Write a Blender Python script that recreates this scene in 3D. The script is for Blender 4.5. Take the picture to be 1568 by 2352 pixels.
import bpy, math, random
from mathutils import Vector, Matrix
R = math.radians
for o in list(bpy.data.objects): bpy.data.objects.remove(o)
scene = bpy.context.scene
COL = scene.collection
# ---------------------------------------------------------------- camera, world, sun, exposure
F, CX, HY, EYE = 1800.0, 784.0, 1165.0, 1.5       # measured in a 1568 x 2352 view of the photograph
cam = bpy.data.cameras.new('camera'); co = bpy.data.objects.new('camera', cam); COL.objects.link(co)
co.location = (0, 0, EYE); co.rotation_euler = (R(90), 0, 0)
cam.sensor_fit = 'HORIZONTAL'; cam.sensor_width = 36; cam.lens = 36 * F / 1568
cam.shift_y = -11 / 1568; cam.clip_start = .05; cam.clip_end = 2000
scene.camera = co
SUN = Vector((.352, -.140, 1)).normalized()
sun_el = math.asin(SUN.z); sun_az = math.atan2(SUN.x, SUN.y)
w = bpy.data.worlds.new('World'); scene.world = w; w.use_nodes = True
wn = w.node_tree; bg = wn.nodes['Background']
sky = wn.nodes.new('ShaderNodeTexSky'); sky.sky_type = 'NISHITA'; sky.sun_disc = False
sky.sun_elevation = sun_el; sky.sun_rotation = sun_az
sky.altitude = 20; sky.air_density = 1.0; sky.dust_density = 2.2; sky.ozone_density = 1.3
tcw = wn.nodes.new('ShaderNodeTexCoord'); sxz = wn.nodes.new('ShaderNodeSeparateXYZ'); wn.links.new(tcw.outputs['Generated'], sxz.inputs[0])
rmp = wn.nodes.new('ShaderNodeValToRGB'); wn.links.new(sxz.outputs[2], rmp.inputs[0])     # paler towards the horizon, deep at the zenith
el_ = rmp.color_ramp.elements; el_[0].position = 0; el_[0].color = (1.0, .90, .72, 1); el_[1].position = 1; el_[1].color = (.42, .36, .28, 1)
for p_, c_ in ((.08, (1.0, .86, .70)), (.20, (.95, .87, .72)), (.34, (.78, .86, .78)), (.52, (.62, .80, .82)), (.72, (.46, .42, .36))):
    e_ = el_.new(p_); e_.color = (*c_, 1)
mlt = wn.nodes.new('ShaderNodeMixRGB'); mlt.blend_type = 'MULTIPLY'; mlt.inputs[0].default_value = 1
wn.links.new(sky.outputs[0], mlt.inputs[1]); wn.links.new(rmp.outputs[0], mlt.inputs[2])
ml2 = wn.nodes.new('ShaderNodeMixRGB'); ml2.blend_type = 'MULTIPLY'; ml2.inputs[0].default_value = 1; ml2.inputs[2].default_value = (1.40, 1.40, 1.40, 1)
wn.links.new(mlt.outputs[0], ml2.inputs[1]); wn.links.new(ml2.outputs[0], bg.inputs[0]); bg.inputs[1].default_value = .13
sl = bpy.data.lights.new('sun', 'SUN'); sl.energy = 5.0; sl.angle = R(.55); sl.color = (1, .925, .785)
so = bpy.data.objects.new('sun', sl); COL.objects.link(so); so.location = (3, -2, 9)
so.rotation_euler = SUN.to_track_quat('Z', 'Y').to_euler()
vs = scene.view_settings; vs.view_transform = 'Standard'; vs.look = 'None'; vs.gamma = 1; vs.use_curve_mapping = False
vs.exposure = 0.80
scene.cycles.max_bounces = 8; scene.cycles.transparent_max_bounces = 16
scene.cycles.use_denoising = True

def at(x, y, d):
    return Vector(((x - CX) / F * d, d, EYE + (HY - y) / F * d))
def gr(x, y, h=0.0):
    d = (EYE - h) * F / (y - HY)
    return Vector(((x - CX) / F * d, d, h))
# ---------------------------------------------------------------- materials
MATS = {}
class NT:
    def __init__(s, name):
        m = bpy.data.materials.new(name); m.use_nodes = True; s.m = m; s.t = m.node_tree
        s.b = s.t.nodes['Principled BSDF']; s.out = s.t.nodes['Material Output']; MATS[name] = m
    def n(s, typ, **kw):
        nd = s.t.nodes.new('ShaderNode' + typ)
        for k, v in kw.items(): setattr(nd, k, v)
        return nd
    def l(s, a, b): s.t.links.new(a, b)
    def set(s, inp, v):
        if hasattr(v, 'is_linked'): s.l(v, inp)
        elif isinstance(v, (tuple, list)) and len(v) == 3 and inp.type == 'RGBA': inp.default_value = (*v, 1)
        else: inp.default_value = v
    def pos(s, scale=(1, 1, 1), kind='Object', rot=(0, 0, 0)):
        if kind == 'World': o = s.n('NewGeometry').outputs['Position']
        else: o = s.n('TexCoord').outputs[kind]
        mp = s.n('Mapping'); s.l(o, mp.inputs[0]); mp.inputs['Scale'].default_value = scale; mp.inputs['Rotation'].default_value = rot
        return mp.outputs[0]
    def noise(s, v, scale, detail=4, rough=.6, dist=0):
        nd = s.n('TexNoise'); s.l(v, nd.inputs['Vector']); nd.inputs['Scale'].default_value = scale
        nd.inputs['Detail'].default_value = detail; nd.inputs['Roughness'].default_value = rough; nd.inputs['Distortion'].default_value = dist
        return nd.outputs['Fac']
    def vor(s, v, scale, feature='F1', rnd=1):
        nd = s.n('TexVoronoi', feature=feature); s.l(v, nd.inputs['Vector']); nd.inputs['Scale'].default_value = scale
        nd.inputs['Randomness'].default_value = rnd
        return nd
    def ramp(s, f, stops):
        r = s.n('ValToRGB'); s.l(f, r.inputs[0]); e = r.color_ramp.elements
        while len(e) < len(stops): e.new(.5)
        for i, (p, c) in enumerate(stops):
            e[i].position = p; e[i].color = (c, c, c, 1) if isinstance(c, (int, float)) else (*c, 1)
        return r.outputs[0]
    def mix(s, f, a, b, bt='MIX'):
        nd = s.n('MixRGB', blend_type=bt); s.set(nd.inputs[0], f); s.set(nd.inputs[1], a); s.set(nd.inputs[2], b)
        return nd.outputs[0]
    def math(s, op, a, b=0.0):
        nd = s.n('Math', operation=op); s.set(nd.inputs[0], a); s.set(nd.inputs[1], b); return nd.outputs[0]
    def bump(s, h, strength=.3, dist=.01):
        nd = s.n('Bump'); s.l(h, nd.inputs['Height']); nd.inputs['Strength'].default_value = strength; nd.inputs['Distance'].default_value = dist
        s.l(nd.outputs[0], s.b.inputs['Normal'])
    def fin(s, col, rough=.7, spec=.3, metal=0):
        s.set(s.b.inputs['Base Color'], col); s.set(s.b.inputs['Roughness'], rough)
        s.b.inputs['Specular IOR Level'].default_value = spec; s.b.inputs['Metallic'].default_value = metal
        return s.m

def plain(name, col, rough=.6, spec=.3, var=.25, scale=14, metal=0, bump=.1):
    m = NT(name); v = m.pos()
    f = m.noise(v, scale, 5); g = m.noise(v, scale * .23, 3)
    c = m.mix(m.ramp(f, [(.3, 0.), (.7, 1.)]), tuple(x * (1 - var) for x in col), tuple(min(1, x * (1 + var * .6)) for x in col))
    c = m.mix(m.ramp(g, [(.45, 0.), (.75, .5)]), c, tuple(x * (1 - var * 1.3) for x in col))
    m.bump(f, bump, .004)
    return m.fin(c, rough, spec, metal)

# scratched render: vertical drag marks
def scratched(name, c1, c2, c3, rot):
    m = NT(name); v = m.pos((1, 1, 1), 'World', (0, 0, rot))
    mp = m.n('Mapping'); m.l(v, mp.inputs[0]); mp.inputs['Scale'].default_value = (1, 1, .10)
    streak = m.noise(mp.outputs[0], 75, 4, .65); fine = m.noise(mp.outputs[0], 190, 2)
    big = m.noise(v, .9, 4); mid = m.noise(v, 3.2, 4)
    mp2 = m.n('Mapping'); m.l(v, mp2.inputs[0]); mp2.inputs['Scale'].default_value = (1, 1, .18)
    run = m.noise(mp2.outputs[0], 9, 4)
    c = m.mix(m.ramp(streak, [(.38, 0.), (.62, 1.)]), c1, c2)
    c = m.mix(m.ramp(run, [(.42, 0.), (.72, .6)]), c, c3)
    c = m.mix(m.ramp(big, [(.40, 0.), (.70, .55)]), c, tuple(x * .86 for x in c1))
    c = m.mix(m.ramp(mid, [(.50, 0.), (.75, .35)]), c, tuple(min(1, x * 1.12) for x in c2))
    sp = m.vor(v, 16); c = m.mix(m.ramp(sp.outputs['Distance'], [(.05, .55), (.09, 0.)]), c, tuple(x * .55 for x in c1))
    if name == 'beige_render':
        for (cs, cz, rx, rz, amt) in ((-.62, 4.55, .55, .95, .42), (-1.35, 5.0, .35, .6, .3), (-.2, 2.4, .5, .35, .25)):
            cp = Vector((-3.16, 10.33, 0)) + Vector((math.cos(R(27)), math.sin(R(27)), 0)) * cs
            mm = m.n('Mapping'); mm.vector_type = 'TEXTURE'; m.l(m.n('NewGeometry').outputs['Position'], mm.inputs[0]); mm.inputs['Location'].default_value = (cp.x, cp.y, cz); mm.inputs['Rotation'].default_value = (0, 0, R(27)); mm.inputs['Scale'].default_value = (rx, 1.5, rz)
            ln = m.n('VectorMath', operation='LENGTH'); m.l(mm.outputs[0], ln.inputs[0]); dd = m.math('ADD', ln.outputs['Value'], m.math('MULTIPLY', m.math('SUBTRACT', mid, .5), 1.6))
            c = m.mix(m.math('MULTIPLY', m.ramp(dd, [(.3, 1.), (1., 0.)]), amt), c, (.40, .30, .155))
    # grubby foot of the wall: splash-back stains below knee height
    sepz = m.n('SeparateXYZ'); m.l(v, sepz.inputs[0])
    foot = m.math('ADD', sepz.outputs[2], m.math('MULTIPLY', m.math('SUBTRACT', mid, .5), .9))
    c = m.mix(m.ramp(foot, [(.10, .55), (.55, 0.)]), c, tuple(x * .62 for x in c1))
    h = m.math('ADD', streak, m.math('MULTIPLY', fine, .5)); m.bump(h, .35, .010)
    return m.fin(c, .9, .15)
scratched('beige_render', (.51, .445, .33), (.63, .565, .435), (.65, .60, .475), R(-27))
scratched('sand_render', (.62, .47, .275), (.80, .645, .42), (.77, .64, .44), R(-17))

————

= WHAT NEEDS TO BE DONE =
The lines to reproduce run from the one that contains "cp = Vector((-3.16, 10.33, 0))" through the last line above; copy them exactly.

= RESULT OF THE TASK =
            cp = Vector((-3.16, 10.33, 0)) + Vector((math.cos(R(27)), math.sin(R(27)), 0)) * cs
            mm = m.n('Mapping'); mm.vector_type = 'TEXTURE'; m.l(m.n('NewGeometry').outputs['Position'], mm.inputs[0]); mm.inputs['Location'].default_value = (cp.x, cp.y, cz); mm.inputs['Rotation'].default_value = (0, 0, R(27)); mm.inputs['Scale'].default_value = (rx, 1.5, rz)
            ln = m.n('VectorMath', operation='LENGTH'); m.l(mm.outputs[0], ln.inputs[0]); dd = m.math('ADD', ln.outputs['Value'], m.math('MULTIPLY', m.math('SUBTRACT', mid, .5), 1.6))
            c = m.mix(m.math('MULTIPLY', m.ramp(dd, [(.3, 1.), (1., 0.)]), amt), c, (.40, .30, .155))
    # grubby foot of the wall: splash-back stains below knee height
    sepz = m.n('SeparateXYZ'); m.l(v, sepz.inputs[0])
    foot = m.math('ADD', sepz.outputs[2], m.math('MULTIPLY', m.math('SUBTRACT', mid, .5), .9))
    c = m.mix(m.ramp(foot, [(.10, .55), (.55, 0.)]), c, tuple(x * .62 for x in c1))
    h = m.math('ADD', streak, m.math('MULTIPLY', fine, .5)); m.bump(h, .35, .010)
    return m.fin(c, .9, .15)
scratched('beige_render', (.51, .445, .33), (.63, .565, .435), (.65, .60, .475), R(-27))
scratched('sand_render', (.62, .47, .275), (.80, .645, .42), (.77, .64, .44), R(-17))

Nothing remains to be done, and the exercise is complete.